「生きる覚悟」
伸び行く力に満ちたあの小さな瑞々しい存在はどこに行ってしまったのか。
笑いと希望に満ちたあの家族はどこに行ってしまったのか。
自分には不幸など起こりえるはずがないと疑いもしなかった幸せな私はどこにいってしまったのか。
どこに行ったのでもない。悲しみに打ちひしがれる私は、あの幸せだった私と別人ではない。綾夏を愛し、それ以上に愛されたのは、他でもないこの私。私はあの幸せを知っている。
そして、綾夏が、どこに行ったわけでもなく、本当は、過去にのみ存在するのではなく、目には見えないが、私の一歩先で私を導いてくれているのを知っている。
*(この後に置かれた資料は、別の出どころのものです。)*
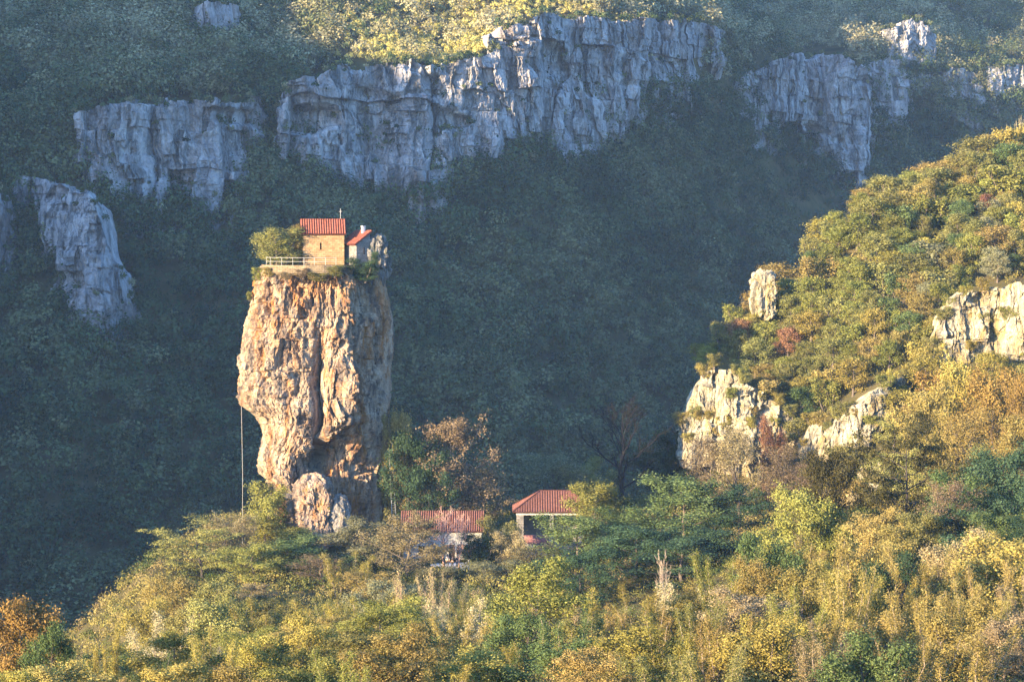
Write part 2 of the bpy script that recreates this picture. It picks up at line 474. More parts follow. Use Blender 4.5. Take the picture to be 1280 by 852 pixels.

絶望を知るまで、「生きよう」と意識して日々を生きてはいなかった。
綾夏のいない2003年が、残すところ3週間足らずとなった今、思う。未来なんてもう考えようも無いけれど、私は、1年間、生きる覚悟を決めて、一日一日を積み重ねてきた。しょっちゅう、もう駄目だとうずくまりなりながらも、それでも一所懸命足を踏ん張って、とにかく今日一日「生きよう」とがんばっている。
たったそれだけのことではあるが、きっと綾夏が「偉いね、ママ」と誉めていてくれそうな気がする。